The podcast will be available soon

The story of rave and ecstasy in the UK has been explored in a new BBC Podcast.

The podcast, entitled Ecstasy: The Battle of Rave, will be online from the 11th September, and will present a deep dive into the emergence of rave and ecstasy into the UK in the late '80s and '90s, through factual and dramatised episodes.

The factual episodes will feature BBC Radio presenter Chris Warburton talking to the dealers, the takers, the ravers, the DJs and the personalities who were at the heart of the scene during the emergence of ecstasy, with the Danny Brocklehurst-produced drama episodes transporting listeners back to warehouses, clubs, and the streets.

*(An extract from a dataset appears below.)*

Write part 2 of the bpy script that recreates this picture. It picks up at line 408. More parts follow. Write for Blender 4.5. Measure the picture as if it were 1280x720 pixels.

A special soundtrack has also been curated for the podcast, moving from the early Chicago house influence right through to all the key later tracks of the British Acid House scene. There's also contributors in the form of the Happy Mondays' frontman and Madchester icon Shaun Ryder, and an original resident from Manchester's The Haçienda, Graeme Park.

Last year, BBC Four aired a rave documentary, Everybody in The Place: An Incomplete History of Britain 1984-1992, from Turner Prize-winner Jeremy Deller. The episode features rare and unseen archive materials, while uprooting “popular notions of rave and acid house, situating them at the very centre of the seismic social changes reshaping 1980s Britain.”

You can listen to Ecstasy: The Battle Of Rave from this Thursday 11th September via the BBC sounds app.

In August, it was announced that The Haçienda would be taking over London's Tobacco Dock on Easter weekend next year. First opened in 1982, The Haçienda peaked in the Madchester and rave days, as the decade gave way to the early-1990s. It closed in 1997 amid financial troubles, during a notorious era for gang activity in the city's music venues. Established by Factory Records, then home to the likes of New Order, Happy Mondays and A Certain Ratio, its now world famous aesthetics — including those iconic horizontal black and yellow stripes — were overseen by Peter Saville, who drafted the talents of designer Ben Kelly. It is considered a blueprint for modern nightclub design. 

Earlier this year, The Haçienda was voted one of the UK's top historic sites, despite the fact the warehouse that once housed the Manchester club no longer exists.